WASHINGTON-No one has taken advantage of the much-hailed secondary-market rules in their first month of effectiveness, said wireless bureau officials on Wednesday.
“Thirty days and no applications yet,” said Katherine Harris of the FCC’s Wireless Telecommunications Bureau.
Harris was attending a luncheon seminar given by her colleague David Furth, associate bureau chief and counsel of the FCC’s Wireless Telecommunications Bureau.
“Which in a sense doesn’t surprise us,” continued Furth. “I think there is a fair amount of interest but we were never anticipating when these rules went into effect there would be a flood tide of requests. I think what is happening is that the market, the industry and the communications lawyers are looking at the rules, looking at the process and trying to figure out how it fits in; how it adds to the existing secondary-markets regime. I think there are other factors including the condition of the telecom market that may also have an impact on what we might see over the course of the next few months. We certainly anticipate that there will be these transactions, but the question still is what the volume or the nature of those will be. We really do see this as an evolutionary process.”
The FCC has touted its secondary-markets rules as a way to better let the market decide the best use of spectrum. Furth said that the rules were a first step in a process to streamline regulatory review of spectrum usage that has gone on for 40 years.
“We also had an incremental approach to leasing,” said Furth in his opening comments at the seminar on spectrum-use rules in Europe and the United States. “Ultimately it took a very long time.”
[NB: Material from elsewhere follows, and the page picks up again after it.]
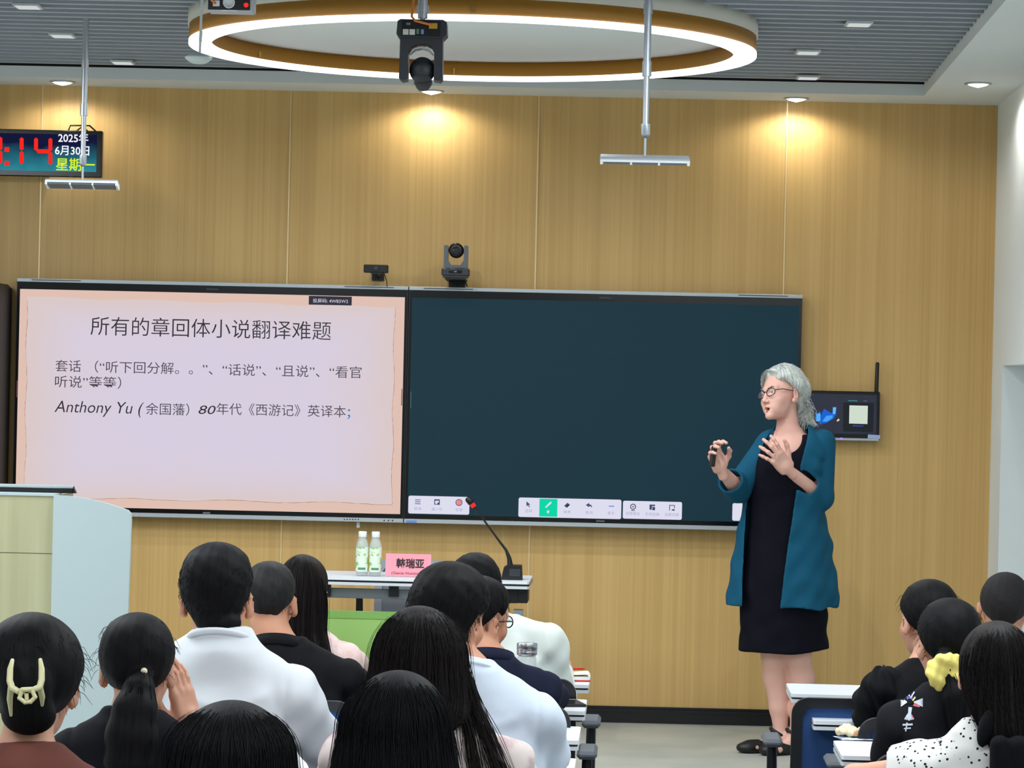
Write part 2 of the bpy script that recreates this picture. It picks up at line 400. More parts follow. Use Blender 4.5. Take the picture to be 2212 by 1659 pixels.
# ---------------------------------------------------------------- recessed lights
def downlight(px, py, label):
    p = Q(px, py, SOF); r = thing('downlight', label, 'ceiling light', p, 0, 'downlights in the white ceiling border')
    a = MB(); a.lathe([(.052, -.0005), (.062, -.0005), (.062, -.005), (.050, -.007), (.046, -.002), (.052, -.0005)]); a.build('trim_ring', m_alu, r)
    a = MB(); a.lathe([(.0, -.02), (.022, -.0145), (.038, -.010), (.046, -.004), (.046, -.001), (0, -.001)]); a.build('lens', m_spot, r)
    l = lamp('downlight_or_fill_beam', 'SPOT', p+Vector((0, 0, -.03)), 9.5, (1, .97, .90), spot_size=math.radians(168), spot_blend=.45, shadow_soft_size=.04); return r
for px, py, lb in ((135, 176, 'lit round downlight in the ceiling border above the wall clock'), (932, 196, 'lit round downlight in the ceiling border behind the hanging camera'),
                   (1720, 212, 'lit round downlight in the ceiling border above the speaker'), (2113, 180, 'lit round downlight in the corner by the white side wall')):
    downlight(px, py, lb)
m_panel = mat('slat lamp housing', (206, 212, 212), .5)
m_panelg = glow('slat lamp diffuser', (226, 232, 230), .8)
near = {(60, 12): 'small square slat light at the top left corner, farthest from the platform', (135, 75): 'small square slat light left of the left hanging microphone pole',
        (265, 133): 'small square slat light between the pole and the ring lamp', (1855, 50): 'small square slat light farthest right of the ring lamp',
        (1745, 111): 'small square slat light just right of the ring lamp', (1745, 166): 'small square slat light right of the ring lamp, nearest the front wall'}
for (px, py), lb in near.items():
    p = Q(px, py, SLAT-.004); r = thing('slat_light', lb, 'ceiling light', p, 0, 'small square lights in the slat ceiling')
    a = MB(); a.box((-.052, -.06, -.008), (.052, .06, .0035), bev=.002); a.build('housing', m_panel, r)
    a = MB(); a.box((-.042, -.05, -.010), (.042, .05, -.008)); a.build('diffuser', m_panelg, r)

# ---------------------------------------------------------------- ring lamp
rc = P(1022, 90, 12.12); rc.z = 2.97; ro, ri = 1.14, 1.05
r = thing('ring_lamp', 'large round ceiling lamp with a glowing white ring and ochre sides', 'ceiling lamp', rc)
def ringmesh(ra, rb, z0, z1, n=120):
    a = MB(); a.lathe([(rb, z0), (ra, z0), (ra, z1), (rb, z1), (rb, z0)], n=n); return a
ringmesh(ro, ri, 0, .015).build('led_tube', m_led, r)
ringmesh(ro-.002, ri+.002, .0152, .076).build('gold_band', m_gold, r)
ringmesh(ro+.004, ro-.06, .0762, .150).build('cream_band', mat('cream lamp band', (206, 204, 192), .55), r)
a = MB(); a.lathe([(0, .0764), (ri+.02, .0764), (ri+.02, .10), (0, .10)], n=96); a.build('centre_disc', m_plaster, r)
a = MB()
for g in (20, 62, 110, 160, 205, 250, 300, 340):
    g = math.radians(g); a.cyl((ro*.955*math.cos(g), ro*.955*math.sin(g), .14), (ro*.955*math.cos(g), ro*.955*math.sin(g), .44), .006, n=8); a.cutoff()
a.each('suspension_rod', m_alu, r)
for g in range(8):
    g = math.radians(45*g+20); lamp('ring_or_fill_light', 'SPOT', rc+Vector((1.09*math.cos(g), 1.09*math.sin(g), -.004)), 43, COOL, spot_size=math.radians(168), spot_blend=1.0, shadow_soft_size=.0)
b_ = MB()
for ang, rr in ((-78, ri), (-88.5, ro), (96, ri), (150, ri)):
    g = math.radians(ang); b_.box((rr*math.cos(g)-.004, rr*math.sin(g)-.008, .02), (rr*math.cos(g)+.004, rr*math.sin(g)+.008, .045)); b_.cutoff()
b_.each('clip', mat('brass clip', (214, 170, 80), .3, .8), r)

# ---------------------------------------------------------------- hanging microphones
def hang_mic(px, pyt, pxb, pyb, Y, wpx, label, tilt):
    top = P(px, pyt, Y); bot = P(pxb, pyb, Y); x, z = bot.x, bot.z; r = thing('hanging_microphone', label, 'microphone', (x, Y, z), 0, 'hanging bar microphones'); H = 3.19-z
    a = MB(); a.cyl((0, 0, .30*1), (0, 0, H), .0125, n=16); a.build('pole', m_alu, r)
    a = MB(); a.cyl((0, 0, .085), (0, 0, .31), .0105, n=16); a.build('lower_pole', m_alu, r); a = MB(); a.cyl((0, 0, .28), (0, 0, .33), .0155, n=16); a.cutoff(); a.cyl((0, 0, H*.62), (0, 0, H*.62+.035), .0155, n=16); a.cutoff(); a.lathe([(.0155, .12), (.0155, .085), (.006, .072), (.006, .12)], n=16); a.cutoff(); a.each('collar', m_alu, r)
    a = MB(); a.cyl((0, 0, .012), (0, 0, .09), .0045, n=10); a.build('stem', m_silver, r)
    w = wpx/6500*Y/2; R = Matrix.Rotation(math.radians(tilt), 3, 'X')
    a = MB(); a.box((-w, -.03, -.006), (w, .03, .012), R=R, bev=.003); a.build('bar_housing', m_silver, r)
    a = MB()
    for k in range(3):
        x0 = -w+.010+k*(2*w-.02)/3; a.box((x0+.004, -.0315, -.012), (x0+(2*w-.02)/3-.004, .026, -.0055), R=R); a.cutoff()
    a.each('microphone_grille', m_grey, r)
    a = MB(); a.box((-w, -.032, -.013), (-w+.009, .03, -.004), R=R); a.box((w-.009, -.032, -.013), (w, .03, -.004), R=R); a.box((-w, -.034, -.004), (w, -.029, .004), R=R)
    for k in (1, 2): a.box((-w+.010+k*(2*w-.02)/3-.0035, -.032, -.013), (-w+.010+k*(2*w-.02)/3+.0035, .03, -.004), R=R)
    a.build('rim', m_white, r); return r
hang_mic(183, 32, 178, 398, 12.3, 157, 'silver bar microphone on a pole in front of the wall clock', -15)
hang_mic(1399, -60, 1393, 345, 10.1, 193, 'silver bar microphone on a pole right of the ring lamp', 14)
# pendant dome
p = P(429, 126, 10.8); r = thing('pendant_dome', 'pale round dome hanging on a thin rod left of the ring lamp', 'antenna', p)
a = MB(); a.cyl((.004, 0, .018), (.010, 0, 3.2-p.z), .0045, n=10); a.cyl((.005, 0, .06), (.0065, 0, .1), .006, n=10); a.build('rod', m_white, r)
a = MB(); a.lathe([(0, -.021), (.02, -.0195), (.036, -.012), (.049, 0), (.05, .004), (.036, .012), (.012, .0185), (0, .019)]); a.build('dome', mat('frosted dome', (196, 208, 206), .35), r)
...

The FCC is not done with its secondary-market rules. After adopting these rules, it asked further questions about how to make the process even better and whether certain entities like public safety could lease spectrum for short periods of time with contracts that would give them immediate access to spectrum if needed.
If the current trend of not using the secondary-market rules continues, said Furth, the agency will be forced to look at what else it can do.
“One of the things we are interested in is how is adding this tool to the toolbox? What potential do the users have at getting access to spectrum?” asked Furth. “From our point of view they represent an integrated whole. What we really need to look at the entire package of options that are available to spectrum users and spectrum rights holders that allows them to give up some or all of those rights. It would be a mistake to look at these rules in isolation.”